Cold water swimming has gone from an eccentric and very niche pursuit to something everyone is doing – and is very keen to tell you about, whether or not you’re interested. There’s been a bit of a backlash against the sport’s popularity recently, with a variety of objections. The first comes from the ‘in my day, we called it swimming’ brigade, who are particularly aerated about the current fashionable term ‘wild swimming’. It’s just swimming, they say, and people who do it aren’t any more special than anyone else. The second is the one that accompanies every new trend: it’s being colonised by annoying middle class types who are turning what is by its very nature a low cost, wild, activity into something you need expensive kit to do (see this piece on the ‘Dryrobe wankers’ of Dublin, for instance). In some places, the backlash – backsplash? – has taken on a darker side: a group of swimmers in the Lakes have found the tyres of their cars slashed by someone who apparently objects to them parking and swimming in Windermere.
For those of us who got into the cold water before the idea became so hot, it’s largely heartening to see so many people joining in. There is a good and growing body of research suggesting that cold water swimming (as opposed to splashing about in a warm chlorinated soup) can help people with certain mental illnesses manage their condition. There are downsides of anything enjoying a moment of massive popularity, of course: some winter swimming spots in London have been dealing with a surge in hypothermia cases in the past few years as inexperienced swimmers stay in for far too long, and, yes, there are dilettantes who pop up with fancy kit and Instagram hashtags before drifting with the current on to the next trend.

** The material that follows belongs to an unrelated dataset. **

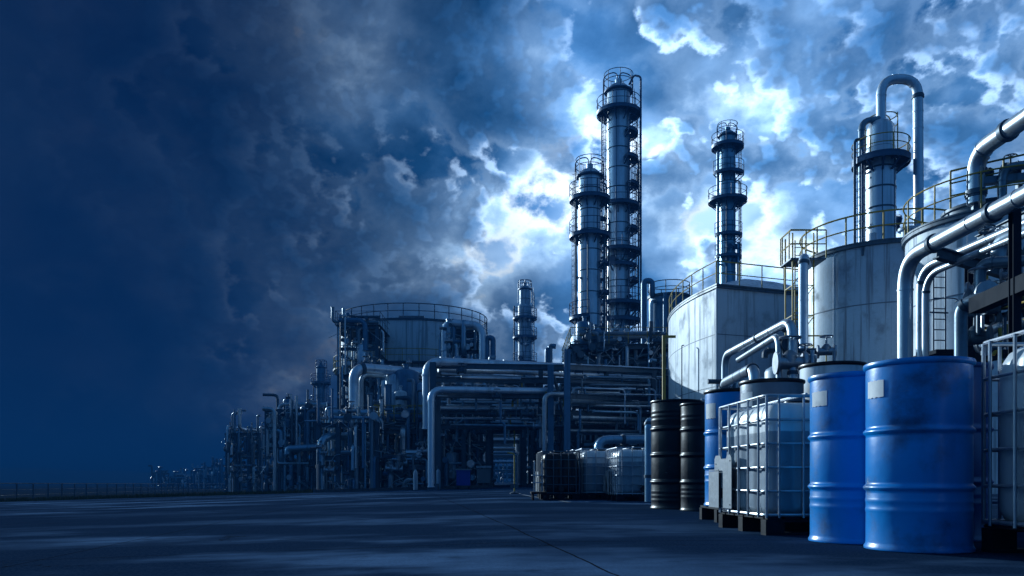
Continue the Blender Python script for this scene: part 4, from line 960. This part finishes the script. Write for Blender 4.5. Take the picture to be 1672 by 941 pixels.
MB().box(-.12, -.02, .18, .12, .0, .3).build('plate', 'dark_steel', sp)
# worn white kerb line on the right of the road: short real paint sheets 4 mm above the slab
for i, (x0_, y0_, x1_, y1_) in enumerate(((.30, 22.5, .62, 18.6), (.66, 18.2, .82, 16.6), (.1, 27, .25, 24), (.95, 15.6, 1.05, 14.6))):
    m = MB(); w_ = .05; m.v = [(x0_-w_, y0_, .004), (x0_+w_, y0_, .004), (x1_+w_*.8, y1_, .004), (x1_-w_*.8, y1_, .004)]; m.f = [(3, 2, 1, 0)]
    tag(m.build('painted_line', 'plate_grey', smooth=0), kind='structure')
# low kerb plinth under the left plant
pk = MB()
for (xa, ya, xb, yb) in ((X(520, 48), 47.4, X(640, 47.5), 47.2), (X(640, 47.5), 47.2, X(800, 50), 48.5)):
    n_ = 10
    for i in range(n_):
        a = Vector((xa, ya, 0)).lerp(Vector((xb, yb, 0)), i/n_); b = Vector((xa, ya, 0)).lerp(Vector((xb, yb, 0)), (i+1)/n_); a.z = zg(a.x)-.06; b.z = zg(b.x)-.06
        pk.bar(a+Vector((0, 0, .06)), b+Vector((0, 0, .06)), .3, .36)
tag(pk.build('kerb', 'concrete', smooth=0), kind='structure')
# ================================================================ pipes and steel on the right
process_pipe('thick silver pipe that bends off the palest tank roof and runs out of the picture', [(14.1, 24.2, TCH+.3), (14.1, 24.2, Z(250, 24.2)), (14.35, 9, Z(250, 24.2)+.1)], .255, 'pipe_steel', bend=1.5, collars=(-.02, .10, -.17, .235, -.29, .36, -.46, .6), n=32)
process_pipe('long silver pipe turning down just left of the tallest blue drum', [(X(1478, 14), 14, .3), (X(1478, 14), 14, Z(423, 14)), (7.35, 5.5, Z(423, 14)+.10)], .128, 'pipe_steel', bend=.55, collars=(-.38, .28, .46, -.50, .545, -.60, .68, -.75), n=32)
process_pipe('slim silver pipe behind the long silver one, outer of two', [(X(1503, 16), 16, .3), (X(1503, 16), 16, Z(440, 16)), (X(1560, 15.5), 12, Z(440, 16)+.02)], .085, 'pipe_steel', bend=.5, collars=(.2, .4, -.5, .75))
process_pipe('slim silver pipe behind the long silver one, inner of two', [(X(1511, 15), 15, .3), (X(1511, 15), 15, Z(450, 15)), (X(1562, 14.6), 11.5, Z(450, 15)+.02)], .06, 'pipe_steel', bend=.45, collars=(.2, .35, -.5, .7))
process_pipe('dark pipe with a square bend right of the two slim silver pipes', [(X(1569, 13), 13, .3), (X(1569, 13), 13, Z(497, 13)), (X(1592, 13), 12.6, Z(497, 13)+.04)], .10, 'pipe_dark', bend=.22, collars=(.2, .6, -.88))
process_pipe('upright silver pipe between the yellow ladder tower and the round tank', [(X(1312, 29), 29, 1), (X(1312, 29), 29, Z(418, 29)), (X(1322, 29)+.5, 30.6, Z(415, 29))], .165, 'cladding', bend=.45, collars=(.2, .45, .65, -.8))
process_pipe('silver pipe arching down in front of the pale cornered tank, topmost of three', [(X(1184, 22), 22, .5), (X(1184, 22), 22, Z(580, 22)), (X(1291, 17.4), 17.3, Z(580, 22)+.02), (X(1291, 17.4)+.02, 17.25, .5)], .10, 'pipe_steel', bend=.42, collars=(-.15, .36, .45, -.52, .6, .7, -.8))
process_pipe('thin silver pipe under the topmost one in front of the pale cornered tank', [(X(1206, 21), 21, Z(588, 21)), (X(1272, 17.5), 17.5, Z(547, 17.5)), (X(1274, 17.4), 17.4, .6)], .075, 'pipe_steel', bend=.35, collars=(.2, .4, -.7))
process_pipe('short thick silver pipe low in front of the pale cornered tank', [(X(1180, 19), 19, .5), (X(1182, 19), 19, Z(626, 19)), (X(1232, 15.9), 15.9, Z(600, 15.9)), (X(1236, 15.8), 15.8, .6)], .11, 'pipe_steel', bend=.35, collars=(-.3, .5, .6, -.7))
process_pipe('blue grey pipe with a hooked top beside the tall black drum', [(X(1059, 13.2), 13.2, .05), (X(1059, 13.2), 13.2, Z(688, 13.2)), (X(1072, 13.2), 13.6, Z(686, 13.2))], .062, 'pipe_blue', bend=.12, collars=(-.25, .5, -.75), joints=.3)
process_pipe('pipe with one bend behind the row of white caged tanks', [(X(977, 24), 24, .4), (X(977, 24), 24, Z(718, 24)), (X(1062, 24), 24.4, Z(717, 24))], .13, 'pipe_blue', bend=.35, collars=(.4, -.7))
# cluster on which these pipes rest
ps = unit('low frame of valves and short pipes behind the grey drum', X(1190, 19), X(1318, 19), 17.8, 21, (1.4, 2.5), 2, 1, 31, name='valve_station', npipe=16, nrise=12, nvalve=14, pr=(.03, .075), post=.12, steel='blue_steel', rails=False, topout=.7, mats=('pipe_steel', 'pipe_steel', 'pipe_blue', 'dark_steel'), vessels=0, cat='valve station')
vessel(ps, .1, -1.2, 1.2, .42, 1.35, 'tank_shell_grey')
fr_ = thing('support_frame', 'dark steel frame with brackets and a duct at the right edge, above the caged tank', 'support frame', (X(1650, 12), 12, 0))
def FP(px, py, Yy): return P(px, py, Yy)-Vector((X(1650, 12), 12, 0))
for px, Yy, top in ((1657, 11.5, 330), (1583, 14.5, 420)):
    b = FP(px, top, Yy); MB().ibeam((b.x, b.y, 0), b, .12, .12).build('post', 'black_steel', fr_)
MB().ibeam(FP(1529, 413, 14), FP(1672, 455, 14.5), .14, .20).build('bracket', 'dark_steel', fr_)
m = MB(); m.bar(FP(1592, 500, 12.6), FP(1700, 452, 11), .2, .24); m.build('duct', 'black_steel', fr_)
m = MB(); m.bar(FP(1592, 506, 14.5), FP(1700, 492, 14.5), .2, .12); m.ibeam(FP(1560, 530, 14.8), FP(1720, 505, 14.2), .1, .15); m.build('beam', 'black_steel', fr_)
m = MB(); m.ibeam(FP(1596, 392, 17), FP(1690, 345, 15), .12, .16); m.build('beam', 'dark_steel', fr_)
m = MB(); m.ibeam(FP(1570, 418, 17), FP(1690, 372, 15), .12, .13); m.build('beam', 'dark_steel', fr_)
for i, (a, b, c, d, Yy, r_) in enumerate(((1600, 430, 1690, 425, 13, .09), (1630, 395, 1690, 370, 13.5, .12), (1600, 470, 1700, 480, 15, .07), (1610, 540, 1700, 520, 14, .08))):
    pipe_mb(MB(), [FP(a, b+40, Yy), FP(a, b, Yy), FP(c, d, Yy-.6)], r_, .25, 12, 5, joints=.6).build('pipe', ('pipe_dark', 'pipe_steel')[i % 2], fr_)
rn = random.Random(77)
for i in range(16): valve(fr_, FP(rn.uniform(1590, 1668), rn.uniform(395, 560), rn.uniform(13, 16)), rn.uniform(0, 3), rn.choice((.7, 1.0)), rn.choice(('dark_steel', 'galvanised')))
for i in range(16):
    px = rn.uniform(1588, 1672); py = rn.uniform(400, 540); Yy = rn.uniform(12.5, 15.5); pipe_mb(MB(), [FP(px, py, Yy), FP(px, py+rn.uniform(20, 60), Yy), FP(px+rn.uniform(-30, 30), py+50, Yy)], .03, .1, 6, 3).build('small_line', rn.choice(('galvanised', 'dark_steel', 'yellow_rail')), fr_)
d_ = MB().box(*(FP(1520, 590, 16.5).x, -1.2+FP(1520, 590, 16.5).y+1, Z(573, 16), 3.0, 6.0, Z(573, 16)+.08)).build('deck', 'black_steel', fr_)
rail_mb(MB(), [FP(1575, 575, 15.8), FP(1620, 562, 14.6), FP(1700, 545, 13)], .6, .018, False, .5).build('railing', 'yellow_rail', d_)
ld = thing('ladder', 'thin dark ladder up the side of the palest tank', 'ladder', (X(1540, 22.5), 22.7, 0)); ladder_mb(MB(), 0, 0, .2, Z(440, 22.7), 1, .1, .36, .025, .3).build('rungs', 'dark_steel', ld)
m = MB(); 
for z_ in (1.5, 3.4, 5.2): m.bar((-.3, 0, z_), (.3, .1, z_), .04); m.tube(arc(0, 0, z_+.3, .45, -PI, 0, 8), .016, 5)
m.build('hoop', 'dark_steel', ld)
ut = thing('roof_walkway', 'dark duct and yellow railed walkway on the roof of the palest tank', 'walkway', (14.55, 24.4, TCH))
zt_ = TCH
m = MB(); m.bar((-.5, -.2, .95), (2.6, -1.2, .95), .3, .2); m.build('duct', 'pipe_dark', ut)
for x in (-.5, .6, 1.8): MB().bar((x, -.3-x*.35-.1, -.6), (x, -.3-x*.35-.1, .75), .14).build('post', 'dark_steel', ut)
m = MB(); pipe_mb(m, [(.1, -.6, -.4), (.1, -.6, 1.25), (2.8, -1.5, 1.25)], .13, .4, 12, 5, joints=.7); m.build('pipe', 'pipe_dark', ut)
rail_mb(MB(), [(-1.0, .2, .3), (0, -.5, .35), (2.8, -1.8, .6)], 1.15, .03, False, .7, mids=2).build('railing', 'yellow_rail', ut)
for x in (-.3, .4, 1.2): valve(ut, (x, -.4-x*.3, 1.2), .4, 1.0)
# ================================================================ foreground containers
def left_paper(cx, cy, off, wid, z1, z2, mat='paper'):
    a = math.atan2(-cy, -cx) - off; return (a-wid, a, z1, z2, mat)
def D(label, px, yy, r, h, mat, z0=0, pa=None, **k):
    x = X(px, yy); p = None
    if pa: p = left_paper(x, yy, pa[0], pa[1], pa[2], pa[3])
    return drum(label, x, yy, r, h, mat, z0, paper=p, **k)
G = 'steel drums standing in the yard'
D('largest bright blue drum in front, pale paper label at its upper left', 1499, 4.62, .282, 1.075, 'drum_blue', pa=(.66, .50, .875, .972))
D('bright blue drum tucked behind the left side of the largest one', 1394, 5.22, .273, 1.08, 'drum_blue', pa=(.61, .53, .88, .975))
D('dark blue drum half hidden between the largest drum and the right caged tank', 1548, 5.45, .26, 1.17, 'drum_navy')
D('pale grey drum with a black rim behind the second bright blue drum', 1359, 7.45, .29, 1.33, 'tank_shell_pale', z0=.145, rim_mat='drum_black', rz=1)
D('grey blue drum standing behind the caged tank, pale label on its left', 1260, 7.28, .28, 1.155, 'drum_grey', z0=.145, pa=(.62, .62, .92, 1.05), rim_mat='drum_black')
D('blue drum left of the grey one, partly behind the caged tank, pale label', 1198, 8.0, .285, 1.15, 'drum_blue', z0=.145, pa=(.65, .54, .87, 1.02), rim_mat='drum_black')
D('taller black drum, left one of the two black drums', 1104, 11.4, .355, 1.53, 'drum_black', ribs=(.25, .5, .74), mini=(.08, .12, .16, .82, .86, .90))
D('shorter black drum in front, right one of the two black drums', 1146, 10.55, .275, 1.41, 'drum_black', ribs=(.27, .52, .76), mini=(.13, .17, .21, .85, .89))
pallet('black pallet under the grey and blue drums', 2.37, 7.63, .84, 1.3)
pallet('black pallet under the pale grey drum', 3.12, 7.5, .62, .8)
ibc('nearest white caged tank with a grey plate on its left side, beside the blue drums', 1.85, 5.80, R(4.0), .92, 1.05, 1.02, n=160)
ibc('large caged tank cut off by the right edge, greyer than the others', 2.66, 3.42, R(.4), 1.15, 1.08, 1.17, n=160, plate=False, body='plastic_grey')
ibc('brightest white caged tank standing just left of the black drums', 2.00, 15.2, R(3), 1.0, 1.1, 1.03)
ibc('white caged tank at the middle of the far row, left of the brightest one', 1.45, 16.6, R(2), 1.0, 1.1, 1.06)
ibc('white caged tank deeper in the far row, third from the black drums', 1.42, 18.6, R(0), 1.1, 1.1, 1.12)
ibc('dark caged tank at the left end of the far row, its inside black', .62, 16.4, R(2), .78, 1.0, 1.0, body='drum_black', cage_mat='dark_steel')
ibc('small dark caged tank behind the left end of the far row', .62, 18.6, R(0), .8, 1.0, 1.05, body='drum_black', cage_mat='dark_steel')
hc = thing('hand_cart', 'small tube framed cart at the left end of the caged tanks', 'cart', (X(876, 16.5), 16.4, 0))
m = MB()
for x in (-.05, .1): m.tube(fillet([(x, -.2, .12), (x, -.2, .8), (x, .3, .8), (x, .3, .12)], .06, 3), .013, 6)
m.build('handle_frame', 'galvanised', hc)
MB().box(-.12, -.35, .13, .2, .45, .17).build('platform', 'pallet_black', hc)
for z_ in (.35, .5): MB().box(-.10, -.3, z_, .12, .3, z_+.02).build('shelf', 'galvanised', hc)
for x in (-.08, .16):
    for y in (-.28, .38): MB().cyl((x-.02, y, .065), (x+.02, y, .065), .065, 14).build('wheel', 'drum_black', hc)
ibc('white caged tank behind the middle of the far row, nearly hidden by its neighbours', 1.9, 19.4, R(0), 1.1, 1.1, 1.16)
ibc('small caged tank behind the left side of the far row, next to the cart', .75, 21.0, R(0), .9, 1.0, 1.05, body='tank_shell_grey')
# yellow corner post beside the pale cornered tank
yp = thing('yellow_post', 'thin tall yellow post left of the pale cornered tank', 'post', (X(1084, 34), 34, 0)); MB().bar((0, 0, 0), (0, 0, Z(548, 34)), .13).build('pole', 'yellow_rail', yp); MB().bar((0, 0, Z(548, 34)-.05), (.5, 0, Z(548, 34)-.05), .1).build('arm', 'yellow_rail', yp)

The most positive thing about the trend for swimming outdoors is that it’s starting to have a ripple effect on our environment
But the most positive thing about the trend for swimming outdoors is that it’s starting to have a ripple effect on our environment. Take the River Wharfe in Yorkshire, announced as the first river in England to become a designated bathing site. This means the Environment Agency will monitor pollution levels in the water to ensure it is safe for swimmers, following a campaign by a group of bathers who had grown concerned that sewage was regularly being discharged into an increasingly popular swimming spot.
Swimmers aren’t the only ones who will benefit from cleaner rivers. England’s watercourses are in a dreadful state, with just 14 per cent rated of good ecological standard this year. This means that very few of them indeed are good enough for flora and fauna to thrive, which goes some way to explaining why the UK is one of the most nature-depleted countries in Europe.
One of the reasons biodiversity across the UK is so poor is that we have largely lost our cultural connection to nature, with words for birds and flowers dropping out of children’s dictionaries to reflect their dwindling use, and British children having less outdoor time on average than prisoners. We do not spend enough time outside to notice how poor the environment is, and we do not really know what is natural and what isn’t any more. That’s one of the reasons people resort to calling it ‘wild’ swimming: it is so very different to the experience that most of us had of what we ‘just called swimming’ in indoor pools with lanes and chemicals and floating plasters.
Wharfe River isn’t the only one with a campaign group of swimmers who’ve seen what water companies discharging sewage and the run-off from intensive agriculture can do to wild water. In the Thames, there’s the London Waterkeeper campaign for proper monitoring of sewage outflows and of the water quality, with a long-term view to making one of the world’s most famous rivers viable to swim in like those in other European cities such as Bern. The Thames has improved a great deal in the past few decades but swimmers still come across sewage in the water on a regular basis and as a result it is not advisable to swim in the river after heavy rain.
The number of swimmers on the Thames has soared over the past couple of years too, and with that increase popularity will come more pressure to improve the water. Some of them will have joined because London swimming spots are increasingly hard to get into: the Hampstead Ponds are at the centre of a row about increased charges for swimmers, which campaigners argue are against the spirit of outdoor swimming. The Serpentine Swimming Club has had to close its membership list for the time being. People are looking elsewhere – and discovering quite how poorly we have been looking after our rivers. Hopefully the legacy of this popularity will be rivers teeming with fish and fowl and flowers, which will last far longer than the ‘dryrobe wankers’.